El historiador guatemalteco, Severo Martínez Peláez, en su clásico libro “La Patria del Criollo”, explica que la razón ontológica del fracaso del Estado criollo de la República de Guatemala es la de haber excluido sistemáticamente a la población indígena. Y es verdad. Dicha exclusión, legalizada e institucionalizada en casi dos siglos de República, con el recrudecimiento del sistema neoliberal, se ha ampliado, carcomiendo incluso a la pequeña clase media, y diluyendo la poca institucionalidad del aparato estatal.
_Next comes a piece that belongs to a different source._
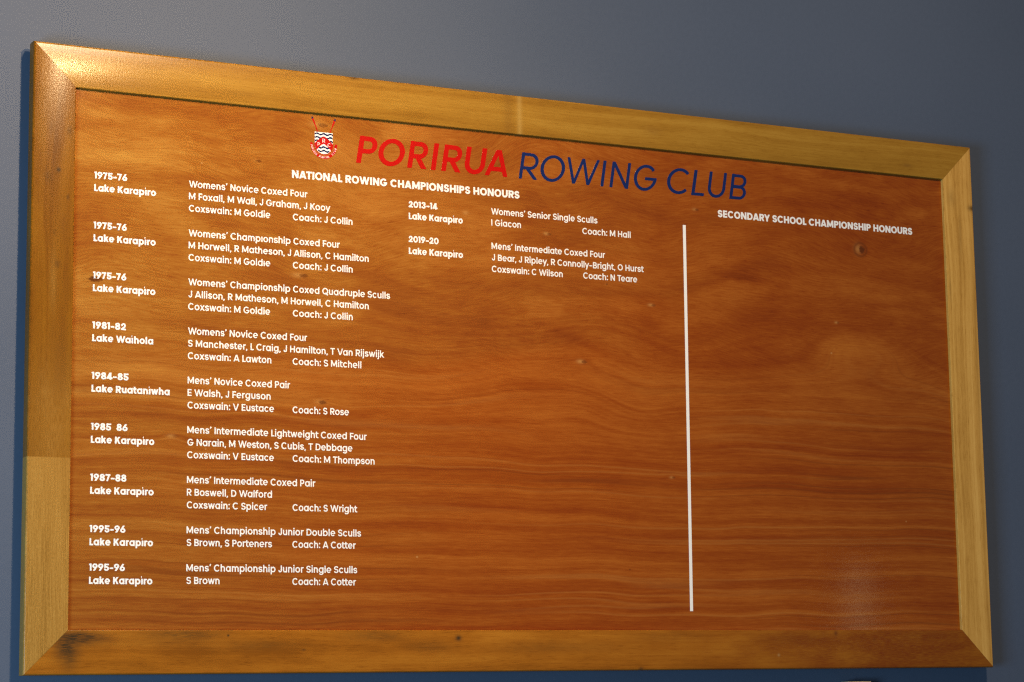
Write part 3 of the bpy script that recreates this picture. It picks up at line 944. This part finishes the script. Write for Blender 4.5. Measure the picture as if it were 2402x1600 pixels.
def title(word, weight, mat, label, letters):
    """slanted title, each letter set out at its own place: (char, ink left, ink right)"""
    em = 0.0565 / C_
    yb, sl = 0.1763, 0.163
    sh = Sheet(VB, VF)
    for ch, a0, a1 in letters:
        adv, loops, tris, ink = outline(ch, weight)
        xs = [a + sl * b for l in loops for a, b in l]
        k = (a1 - a0) / (max(xs) - min(xs)) if ch != 'I' else em
        x0 = min(xs)
        sh.shape(loops, tris, lambda a, b: (a0 + (a + sl * b - x0) * k, yb - b * em))
        print('TITLE', ch, 'x scale %.3f' % (k / em))
    o = sh.make('title_lettering', mat)
    o['label'] = label
title('PORIRUA', 0.132, M_RED, 'large slanted red title word', [('P', .6669, .7144), ('O', .7163, .7754), ('R', .7803, .8279), ('I', .8333, .8519),
      ('R', .8568, .9055), ('U', .9108, .9635), ('A', .9565, 1.0091)])
title('ROWING CLUB', 0.088, M_BLUE, 'large slanted dark blue title words in thin strokes', [('R', 1.0358, 1.0835), ('O', 1.0876, 1.1464), ('W', 1.1529, 1.2309), ('I', 1.2310, 1.2463),
      ('N', 1.2530, 1.3076), ('G', 1.3136, 1.3702), ('C', 1.3961, 1.4527), ('L', 1.4560, 1.4885), ('U', 1.4990, 1.5493), ('B', 1.5533, 1.5990)])

rule = Sheet(VB, VF)
rule.poly([(1.4330, .2445), (1.4402, .2445), (1.4338, 1.0769), (1.4266, 1.0769)])
rule.make('dividing_line', M_WHITE)

# ------------------------------------------------------------------ crest
CX = 0.5967
def layer(k):
    return Sheet(VB - 0.00022 * max(0, k - 1) - (0.0002 if k > 1 else 0), VF - 0.00022 * k)

def shield_edge(y, grow=0.0):
    """half width of the shield at height y"""
    hw, y1, yb = 0.0195 + grow, 0.1440, 0.1652 + grow
    if y <= y1: return hw
    t = min(1.0, (y - y1) / (yb - y1))
    return hw * math.sqrt(max(0.0, 1 - t ** 2.1))

def shield_pts(y0, grow=0.0, n=26):
    yb = 0.1652 + grow
    ys = [y0] + [0.1440 + (yb - 0.1440) * math.sin(math.pi / 2 * i / n) for i in range(n + 1)]
    r = [(CX + shield_edge(y, grow), y) for y in ys]
    l = [(2 * CX - x, y) for x, y in reversed(r[:-1])]
    return r + l

s0 = layer(0)
s0.poly(shield_pts(0.1206))
crest = s0.make('club_crest', M_WHITE)
crest['label'] = 'small crest with white shield, navy waves, red chevron, crossed red oars and red scroll'

# oars, cut to end against the top edge of the shield
for sgn, tip, end in ((-1, (0.5712, 0.0902), (0.5838, 0.1203)), (1, (0.6217, 0.0908), (0.6102, 0.1203))):
    t = Vector(tip); e_ = Vector(end); ax = (e_ - t).normalized(); nn = Vector((-ax.y, ax.x)); ln = (e_ - t).length
    sh = layer(0)
    def band(a, b, wa, wb, mi):
        p = t + ax * a; q = t + ax * b
        sh.poly([tuple(p + nn * wa), tuple(q + nn * wb), tuple(q - nn * wb), tuple(p - nn * wa)], mi)
    band(0, 0.0042, 0.0016, 0.0019, 1)
    band(0.00421, 0.0155, 0.0018, 0.0013, 0)
    band(0.01551, ln, 0.0011, 0.0009, 0)
    sh.make('oar', [M_RED, M_NAVY], crest)

# red edging round the lower half of the shield, scroll below it
def band_shape(inner, outer):
    return outer + list(reversed(inner))
ed = layer(0)
ys = [0.1425 + (0.1652 - 0.1425) * math.sin(math.pi / 2 * i / 20) for i in range(21)]
for sg in (-1, 1):
    inn = [(CX + sg * (shield_edge(y) + 0.00005), y) for y in ys]
    out = [(CX + sg * (shield_edge(y, 0.0011) + 0.0000), y + 0.0011 * (i / 20)) for i, y in enumerate(ys)]
    out[-1] = (CX, 0.1664)
    ed.poly(band_shape(inn, out))
ed.make('shield_edging', M_RED, crest)

RC = (CX, 0.1458)
sc = layer(0)
def ringpts(r, a0, a1, n=40):
    return [(RC[0] + r * math.cos(math.radians(a0 + (a1 - a0) * i / n)), RC[1] - r * math.sin(math.radians(a0 + (a1 - a0) * i / n))) for i in range(n + 1)]
sc.poly(ringpts(0.0292, 176, 364) + [(RC[0] + 0.0265, RC[1] - 0.0035)] + list(reversed(ringpts(0.0232, 180, 360))) + [(RC[0] - 0.0265, RC[1] - 0.0032)])
sc.make('scroll', M_RED, crest)

def arc_text(sh, s, a0, a1, em, r, w):
    n = len(s)
    for i, ch in enumerate(s):
        adv, loops, tris, ink = outline(ch, w)
        ang = math.radians(a0 + (a1 - a0) * (i + .5) / n)
        rx, ry = math.cos(ang), -math.sin(ang)            # outwards, board axes (y down)
        tx, ty = -ry, rx                                   # reading direction along the lower arc
        if tx * 1.0 < 0 and a0 < 0: tx, ty = -tx, -ty
        tx, ty = (ry * 1.0, -rx * 1.0)
        cx, cy = RC[0] + rx * r, RC[1] + ry * r
        wd = (ink[0] + ink[1]) / 2
        k = 0.86
        sh.shape(loops, tris, lambda a, b: (cx + (a - wd) * em * k * tx - b * em * rx, cy + (a - wd) * em * k * ty - b * em * ry))
tl = layer(1)
arc_text(tl, 'PORIRUA', 184, 237, 0.0056, 0.0282, 0.10)
arc_text(tl, 'ROWING', 246, 296, 0.0056, 0.0282, 0.10)
arc_text(tl, 'CLUB', 311, 350, 0.0056, 0.0282, 0.10)
tl.make('scroll_lettering', M_WHITE, crest)

# waves
wv = layer(1)
def wave(yc, th, amp, y_extra=None):
    N = 44
    top, bot = [], []
    xs = [-0.0194 + 0.0388 * i / N for i in range(N + 1)]
    for x in xs:
        hw = shield_edge(yc + 0.001) - 0.0001
        if abs(x) > hw: continue
        q = yc - amp * math.cos((x) / 0.0145 * 2 * math.pi)
        top.append((CX + x, q - th / 2)); bot.append((CX + x, q + th / 2))
    wv.poly(top + list(reversed(bot)))
for yc in (0.1246, 0.1318, 0.1390):
    wave(yc, 0.0034, 0.0013)
for yc in (0.1519, 0.1592):
    wave(yc, 0.0034, 0.0013)
wv.make('wave_stripes', M_NAVY, crest)

ch_ = layer(2)
outer, inner = [], []
N = 16
for i in range(N + 1):
    t = i / N
    x = 0.0194 * t
    outer.append((x, 0.1290 + 0.0150 * t ** 1.12 - 0.0012 * math.sin(math.pi * t)))
ye = 0.1572
for i in range(N + 1):
    t = i / N
    x = (shield_edge(ye) - 0.0001) * t
    inner.append((x, 0.1440 + (ye - 0.1440) * t ** 1.1 - 0.0010 * math.sin(math.pi * t)))
side = [(shield_edge(y) - 0.0001, y) for y in np.linspace(0.1442, ye, 8)[1:-1]]
half = outer + side + list(reversed(inner))
pts = [(CX + x, y) for x, y in half] + [(CX - x, y) for x, y in list(reversed(half))[1:-1]]
ch_.poly(pts)
ch_.make('chevron', M_RED, crest)

lt = layer(3)
for c, x, y, hgt in (('R', CX, 0.1417, 0.0078), ('P', CX - 0.0112, 0.1492, 0.0072), ('C', CX + 0.0112, 0.1494, 0.0072)):
    adv, loops, tris, ink = outline(c, 0.088)
    em = hgt / C_
    lt.shape(loops, tris, lambda a, b: (x + (a - (ink[0] + ink[1]) / 2) * em, y - b * em))
lt.make('chevron_lettering', M_WHITE, crest)

# ------------------------------------------------------------------ the pale frame whose top just shows below the board
pf = bpy.data.objects.new('picture_frame', None)
COL.objects.link(pf)
pf.location = B(1.860, 1.2278, 0.0)
pf.empty_display_size = 0.03
pf['label'] = 'small pale frame with only its top edge showing below the honours board'
pf['category'] = 'picture frame'
def pf_frame():
    w2, hh, m, d0, d1 = 0.030, 0.15, 0.012, 0.016, WALL_D - 0.0005
    v, f = [], []
    out = [(-w2, 0), (w2, 0), (w2, hh), (-w2, hh)]
    inn = [(-w2 + m, m), (w2 - m, m), (w2 - m, hh - m), (-w2 + m, hh - m)]
    c = 0.003
    outc = [(-w2 + c, c), (w2 - c, c), (w2 - c, hh - c), (-w2 + c, hh - c)]
    for ring, d in ((out, d1), (out, d0 + c), (outc, d0), (inn, d0 + 0.002), (inn, d1)):
        v += [L(a, b, d) for a, b in ring]
    for k in range(5):
        for i in range(4):
            j = (i + 1) % 4
            a, b = k, (k + 1) % 5
            f.append((a * 4 + i, a * 4 + j, b * 4 + j, b * 4 + i))
    o = link_mesh('frame', v, f, M_CREAM, pf)
    bm = bmesh.new(); bm.from_mesh(o.data); bmesh.ops.recalc_face_normals(bm, faces=bm.faces); bm.to_mesh(o.data); bm.free()
    box_mesh('picture', -w2 + m + .0005, w2 - m - .0005, m + .0005, hh - m - .0005, d0 + 0.008, d0 + 0.011, M_PAPER, pf)
pf_frame()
En un país con un Estado debilitado y una sociedad fragmentada, la ley del que tiene pistola o metralleta se impone, y el Estado de Derecho se convierte en una excepción para privilegiados. ¿Cuánto tiempo puede subsistir un país en estas condiciones de incertidumbre? No mucho tiempo. Por eso en Guatemala la Asamblea Constituyente participativa es un imperativo categórico de subsistencia social, y no tanto un asunto de opción ideológica. Y, al igual que en Bolivia y Ecuador, son indígenas y campesinos quienes, ahora, aquí, inician esta demanda estructural.
Además, para nadie es secreto que países empobrecidos y saqueados como Bolivia, Ecuador y Venezuela, que hasta hace algunos años atrás eran el banquete del neoliberalismo (permitido por estados criollos), ahora, con sus respectivos procesos constituyentes, se han convertido en una referencia mundial, no sólo para la profundización de la democracia participativa, sino para la resolución de históricas deudas sociales internas. Y esta verdad, por más cercos mediáticos que los latifundios mediáticos impongan sobre Guatemala, ya no se puede esconder. En este sentido, la demanda de la Asamblea Constituyente en Guatemala, está siendo abonada por la sistemática exclusión y represión estatal (que despierta mayor rebeldía social) y por los promisorios vientos del Sur constituyente.